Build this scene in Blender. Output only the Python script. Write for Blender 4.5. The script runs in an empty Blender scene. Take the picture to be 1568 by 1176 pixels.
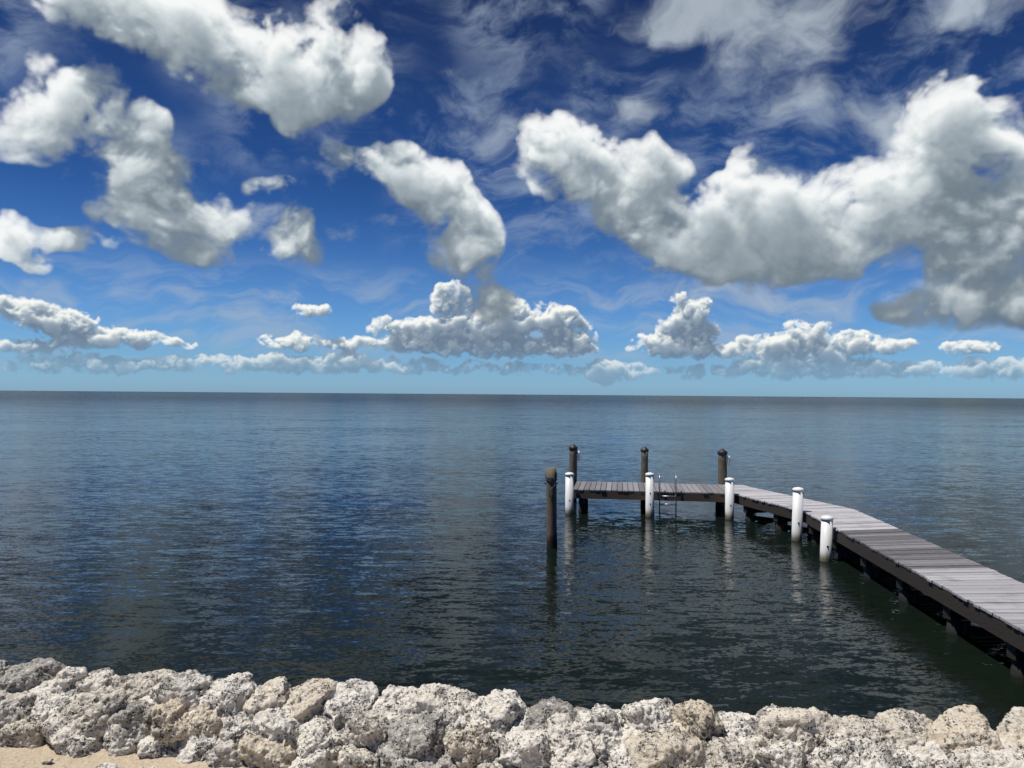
import bpy, bmesh, math, random
import numpy as np
from mathutils import Vector, Matrix, noise
random.seed(7); rng=np.random.default_rng(11)
scene=bpy.context.scene
scene.view_settings.view_transform='Standard'
scene.view_settings.look='None'
scene.view_settings.exposure=0

SUN_AZ=math.radians(-105); SUN_EL=math.radians(68)

# ------------------------------------------------------------ helpers
def link(o,parent=None):
    scene.collection.objects.link(o)
    if parent: o.parent=parent
    return o
def empty(name):
    e=bpy.data.objects.new(name,None); e.empty_display_size=0.2
    return link(e)
def fast_mesh(name,V,F,n):
    me=bpy.data.meshes.new(name)
    me.vertices.add(len(V)); me.vertices.foreach_set('co',np.ascontiguousarray(V,dtype=np.float32).ravel())
    me.loops.add(F.size); me.loops.foreach_set('vertex_index',np.ascontiguousarray(F,dtype=np.int32).ravel())
    me.polygons.add(len(F)); me.polygons.foreach_set('loop_start',np.arange(0,F.size,n,dtype=np.int32))
    me.polygons.foreach_set('use_smooth',np.ones(len(F),dtype=bool))
    me.update(calc_edges=True)
    return me
class MB:
    def __init__(s): s.v=[];s.f=[];s.t=[];s.sm=[]
    def hexa(s,pts,tint=0.5):
        b=len(s.v); s.v+=[tuple(p) for p in pts]; s.t+=[tint]*8
        for q in ((3,2,1,0),(4,5,6,7),(0,1,5,4),(1,2,6,5),(2,3,7,6),(3,0,4,7)):
            s.f.append(tuple(b+i for i in q)); s.sm.append(False)
    def beam(s,p0,p1,w,h,tint=0.5):
        p0=Vector(p0);p1=Vector(p1);d=(p1-p0).normalized()
        side=d.cross(Vector((0,0,1)))
        if side.length<1e-3: side=Vector((1,0,0))
        side.normalize(); up=side.cross(d).normalized()
        a=side*w/2;u=up*h
        s.hexa([p0-a-u,p1-a-u,p1+a-u,p0+a-u,p0-a,p1-a,p1+a,p0+a],tint)
    def tube(s,pts,rs,seg=16,tint=0.5,cap=True,wob=0,smooth=True):
        pts=[Vector(p) for p in pts]; rings=[]
        ph=random.random()*10
        for i,p in enumerate(pts):
            if i==0:d=pts[1]-pts[0]
            elif i==len(pts)-1:d=pts[-1]-pts[-2]
            else:d=pts[i+1]-pts[i-1]
            d.normalize()
            a=d.cross(Vector((0.13,1,0.05))).normalized() if abs(d.y)<.9 else d.cross(Vector((1,0,0))).normalized()
            c=d.cross(a).normalized()
            ring=[]
            for k in range(seg):
                t=2*math.pi*k/seg
                r=rs[i]*(1+wob*noise.noise(Vector((math.cos(t)*1.5+ph,math.sin(t)*1.5,p.z*1.1))))
                ring.append(len(s.v)); s.v.append(tuple(p+(a*math.cos(t)+c*math.sin(t))*r)); s.t.append(tint)
            rings.append(ring)
        for i in range(len(rings)-1):
            for k in range(seg):
                k2=(k+1)%seg
                s.f.append((rings[i][k],rings[i][k2],rings[i+1][k2],rings[i+1][k])); s.sm.append(smooth)
        if cap:
            s.f.append(tuple(reversed(rings[0])));s.sm.append(False)
            s.f.append(tuple(rings[-1]));s.sm.append(False)
    def obj(s,name,mat,parent=None,bevel=0):
        me=bpy.data.meshes.new(name); me.from_pydata(s.v,[],s.f)
        at=me.attributes.new('tint','FLOAT','POINT'); at.data.foreach_set('value',s.t)
        me.polygons.foreach_set('use_smooth',s.sm)
        me.materials.append(mat)
        bm=bmesh.new();bm.from_mesh(me);bmesh.ops.recalc_face_normals(bm,faces=bm.faces);bm.to_mesh(me);bm.free()
        o=bpy.data.objects.new(name,me); link(o,parent)
        if bevel:
            m=o.modifiers.new('b','BEVEL');m.width=bevel;m.segments=2;m.limit_method='ANGLE'
        return o

class NT:
    def __init__(s,tree): s.t=tree;s.n=tree.nodes;s.l=tree.links
    def new(s,typ,ins=None,**kw):
        n=s.n.new(typ)
        for k,v in kw.items(): setattr(n,k,v)
        if ins:
            for k,v in ins.items():
                sock=n.inputs[k]
                if isinstance(v,bpy.types.NodeSocket): s.l.new(v,sock)
                else: sock.default_value=v
        return n
    def math(s,op,a,b=None,c=None,clamp=False):
        ins={0:a}
        if b is not None: ins[1]=b
        if c is not None: ins[2]=c
        n=s.new('ShaderNodeMath',ins,operation=op); n.use_clamp=clamp
        return n.outputs[0]
    def vmath(s,op,a,b=None,scale=None):
        ins={0:a}
        if b is not None: ins[1]=b
        n=s.new('ShaderNodeVectorMath',ins,operation=op)
        if scale is not None:
            if isinstance(scale,bpy.types.NodeSocket): s.l.new(scale,n.inputs['Scale'])
            else: n.inputs['Scale'].default_value=scale
        return n.outputs['Value'] if op in('LENGTH','DOT_PRODUCT') else n.outputs[0]
    def mapr(s,v,a,b,c=0.,d=1.,interp='SMOOTHSTEP'):
        return s.new('ShaderNodeMapRange',{'Value':v,'From Min':a,'From Max':b,'To Min':c,'To Max':d},interpolation_type=interp).outputs[0]
    def mixc(s,f,a,b,blend='MIX'):
        n=s.new('ShaderNodeMix',data_type='RGBA',blend_type=blend)
        for i,v in ((0,f),(6,a),(7,b)):
            if isinstance(v,bpy.types.NodeSocket): s.l.new(v,n.inputs[i])
            elif i and len(v)==3: n.inputs[i].default_value=(*v,1)
            else: n.inputs[i].default_value=v
        return n.outputs[2]
    def noise(s,vec,scale,detail=6,rough=.55,dist=0,out=0):
        n=s.new('ShaderNodeTexNoise',{'Vector':vec,'Scale':scale,'Detail':detail,'Roughness':rough,'Distortion':dist})
        return n.outputs[out]
    def mapping(s,vec,loc=(0,0,0),rot=(0,0,0),sc=(1,1,1),typ='POINT'):
        return s.new('ShaderNodeMapping',{'Vector':vec,'Location':loc,'Rotation':rot,'Scale':sc},vector_type=typ).outputs[0]

def material(name):
    m=bpy.data.materials.new(name); m.use_nodes=True
    m.node_tree.nodes.clear(); nt=NT(m.node_tree)
    out=nt.new('ShaderNodeOutputMaterial'); p=nt.new('ShaderNodeBsdfPrincipled')
    nt.l.new(p.outputs[0],out.inputs[0])
    return m,nt,p

# ------------------------------------------------------------ WORLD (clear sky)
w=bpy.data.worlds.new("World"); scene.world=w; w.use_nodes=True
w.node_tree.nodes.clear(); W=NT(w.node_tree)
wout=W.new('ShaderNodeOutputWorld')
sky=W.new('ShaderNodeTexSky',sky_type='NISHITA'); sky.sun_disc=False
sky.sun_elevation=SUN_EL; sky.sun_rotation=SUN_AZ
sky.air_density=1.0; sky.dust_density=0.3; sky.ozone_density=3.0; sky.altitude=0
gen=W.new('ShaderNodeTexCoord').outputs['Generated']
el=W.new('ShaderNodeSeparateXYZ',{0:W.vmath('NORMALIZE',gen)}).outputs[2]
t=W.mixc(W.mapr(el,0,.05),(.42,.75,1.32),(.38,.68,1.12))
t=W.mixc(W.mapr(el,.03,.28),t,(.115,.28,.58))
t=W.mixc(W.mapr(el,.2,.5),t,(.10,.16,.315))
skyc=W.mixc(1.0,sky.outputs[0],t,'MULTIPLY')
bg=W.new('ShaderNodeBackground',{0:skyc,1:.10}).outputs[0]
W.l.new(bg,wout.inputs[0])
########
#### EXERCISE
Set the listing down in full and exactly. Pictures within it should not appear in the copy.

#### FULL OUTPUT
Build this scene in Blender. Output only the Python script. Write for Blender 4.5. The script runs in an empty Blender scene. Take the picture to be 1568 by 1176 pixels.
import bpy, bmesh, math, random
import numpy as np
from mathutils import Vector, Matrix, noise
random.seed(7); rng=np.random.default_rng(11)
scene=bpy.context.scene
scene.view_settings.view_transform='Standard'
scene.view_settings.look='None'
scene.view_settings.exposure=0

SUN_AZ=math.radians(-105); SUN_EL=math.radians(68)

# ------------------------------------------------------------ helpers
def link(o,parent=None):
    scene.collection.objects.link(o)
    if parent: o.parent=parent
    return o
def empty(name):
    e=bpy.data.objects.new(name,None); e.empty_display_size=0.2
    return link(e)
def fast_mesh(name,V,F,n):
    me=bpy.data.meshes.new(name)
    me.vertices.add(len(V)); me.vertices.foreach_set('co',np.ascontiguousarray(V,dtype=np.float32).ravel())
    me.loops.add(F.size); me.loops.foreach_set('vertex_index',np.ascontiguousarray(F,dtype=np.int32).ravel())
    me.polygons.add(len(F)); me.polygons.foreach_set('loop_start',np.arange(0,F.size,n,dtype=np.int32))
    me.polygons.foreach_set('use_smooth',np.ones(len(F),dtype=bool))
    me.update(calc_edges=True)
    return me
class MB:
    def __init__(s): s.v=[];s.f=[];s.t=[];s.sm=[]
    def hexa(s,pts,tint=0.5):
        b=len(s.v); s.v+=[tuple(p) for p in pts]; s.t+=[tint]*8
        for q in ((3,2,1,0),(4,5,6,7),(0,1,5,4),(1,2,6,5),(2,3,7,6),(3,0,4,7)):
            s.f.append(tuple(b+i for i in q)); s.sm.append(False)
    def beam(s,p0,p1,w,h,tint=0.5):
        p0=Vector(p0);p1=Vector(p1);d=(p1-p0).normalized()
        side=d.cross(Vector((0,0,1)))
        if side.length<1e-3: side=Vector((1,0,0))
        side.normalize(); up=side.cross(d).normalized()
        a=side*w/2;u=up*h
        s.hexa([p0-a-u,p1-a-u,p1+a-u,p0+a-u,p0-a,p1-a,p1+a,p0+a],tint)
    def tube(s,pts,rs,seg=16,tint=0.5,cap=True,wob=0,smooth=True):
        pts=[Vector(p) for p in pts]; rings=[]
        ph=random.random()*10
        for i,p in enumerate(pts):
            if i==0:d=pts[1]-pts[0]
            elif i==len(pts)-1:d=pts[-1]-pts[-2]
            else:d=pts[i+1]-pts[i-1]
            d.normalize()
            a=d.cross(Vector((0.13,1,0.05))).normalized() if abs(d.y)<.9 else d.cross(Vector((1,0,0))).normalized()
            c=d.cross(a).normalized()
            ring=[]
            for k in range(seg):
                t=2*math.pi*k/seg
                r=rs[i]*(1+wob*noise.noise(Vector((math.cos(t)*1.5+ph,math.sin(t)*1.5,p.z*1.1))))
                ring.append(len(s.v)); s.v.append(tuple(p+(a*math.cos(t)+c*math.sin(t))*r)); s.t.append(tint)
            rings.append(ring)
        for i in range(len(rings)-1):
            for k in range(seg):
                k2=(k+1)%seg
                s.f.append((rings[i][k],rings[i][k2],rings[i+1][k2],rings[i+1][k])); s.sm.append(smooth)
        if cap:
            s.f.append(tuple(reversed(rings[0])));s.sm.append(False)
            s.f.append(tuple(rings[-1]));s.sm.append(False)
    def obj(s,name,mat,parent=None,bevel=0):
        me=bpy.data.meshes.new(name); me.from_pydata(s.v,[],s.f)
        at=me.attributes.new('tint','FLOAT','POINT'); at.data.foreach_set('value',s.t)
        me.polygons.foreach_set('use_smooth',s.sm)
        me.materials.append(mat)
        bm=bmesh.new();bm.from_mesh(me);bmesh.ops.recalc_face_normals(bm,faces=bm.faces);bm.to_mesh(me);bm.free()
        o=bpy.data.objects.new(name,me); link(o,parent)
        if bevel:
            m=o.modifiers.new('b','BEVEL');m.width=bevel;m.segments=2;m.limit_method='ANGLE'
        return o

class NT:
    def __init__(s,tree): s.t=tree;s.n=tree.nodes;s.l=tree.links
    def new(s,typ,ins=None,**kw):
        n=s.n.new(typ)
        for k,v in kw.items(): setattr(n,k,v)
        if ins:
            for k,v in ins.items():
                sock=n.inputs[k]
                if isinstance(v,bpy.types.NodeSocket): s.l.new(v,sock)
                else: sock.default_value=v
        return n
    def math(s,op,a,b=None,c=None,clamp=False):
        ins={0:a}
        if b is not None: ins[1]=b
        if c is not None: ins[2]=c
        n=s.new('ShaderNodeMath',ins,operation=op); n.use_clamp=clamp
        return n.outputs[0]
    def vmath(s,op,a,b=None,scale=None):
        ins={0:a}
        if b is not None: ins[1]=b
        n=s.new('ShaderNodeVectorMath',ins,operation=op)
        if scale is not None:
            if isinstance(scale,bpy.types.NodeSocket): s.l.new(scale,n.inputs['Scale'])
            else: n.inputs['Scale'].default_value=scale
        return n.outputs['Value'] if op in('LENGTH','DOT_PRODUCT') else n.outputs[0]
    def mapr(s,v,a,b,c=0.,d=1.,interp='SMOOTHSTEP'):
        return s.new('ShaderNodeMapRange',{'Value':v,'From Min':a,'From Max':b,'To Min':c,'To Max':d},interpolation_type=interp).outputs[0]
    def mixc(s,f,a,b,blend='MIX'):
        n=s.new('ShaderNodeMix',data_type='RGBA',blend_type=blend)
        for i,v in ((0,f),(6,a),(7,b)):
            if isinstance(v,bpy.types.NodeSocket): s.l.new(v,n.inputs[i])
            elif i and len(v)==3: n.inputs[i].default_value=(*v,1)
            else: n.inputs[i].default_value=v
        return n.outputs[2]
    def noise(s,vec,scale,detail=6,rough=.55,dist=0,out=0):
        n=s.new('ShaderNodeTexNoise',{'Vector':vec,'Scale':scale,'Detail':detail,'Roughness':rough,'Distortion':dist})
        return n.outputs[out]
    def mapping(s,vec,loc=(0,0,0),rot=(0,0,0),sc=(1,1,1),typ='POINT'):
        return s.new('ShaderNodeMapping',{'Vector':vec,'Location':loc,'Rotation':rot,'Scale':sc},vector_type=typ).outputs[0]

def material(name):
    m=bpy.data.materials.new(name); m.use_nodes=True
    m.node_tree.nodes.clear(); nt=NT(m.node_tree)
    out=nt.new('ShaderNodeOutputMaterial'); p=nt.new('ShaderNodeBsdfPrincipled')
    nt.l.new(p.outputs[0],out.inputs[0])
    return m,nt,p

# ------------------------------------------------------------ WORLD (clear sky)
w=bpy.data.worlds.new("World"); scene.world=w; w.use_nodes=True
w.node_tree.nodes.clear(); W=NT(w.node_tree)
wout=W.new('ShaderNodeOutputWorld')
sky=W.new('ShaderNodeTexSky',sky_type='NISHITA'); sky.sun_disc=False
sky.sun_elevation=SUN_EL; sky.sun_rotation=SUN_AZ
sky.air_density=1.0; sky.dust_density=0.3; sky.ozone_density=3.0; sky.altitude=0
gen=W.new('ShaderNodeTexCoord').outputs['Generated']
el=W.new('ShaderNodeSeparateXYZ',{0:W.vmath('NORMALIZE',gen)}).outputs[2]
t=W.mixc(W.mapr(el,0,.05),(.42,.75,1.32),(.38,.68,1.12))
t=W.mixc(W.mapr(el,.03,.28),t,(.115,.28,.58))
t=W.mixc(W.mapr(el,.2,.5),t,(.10,.16,.315))
skyc=W.mixc(1.0,sky.outputs[0],t,'MULTIPLY')
bg=W.new('ShaderNodeBackground',{0:skyc,1:.10}).outputs[0]
W.l.new(bg,wout.inputs[0])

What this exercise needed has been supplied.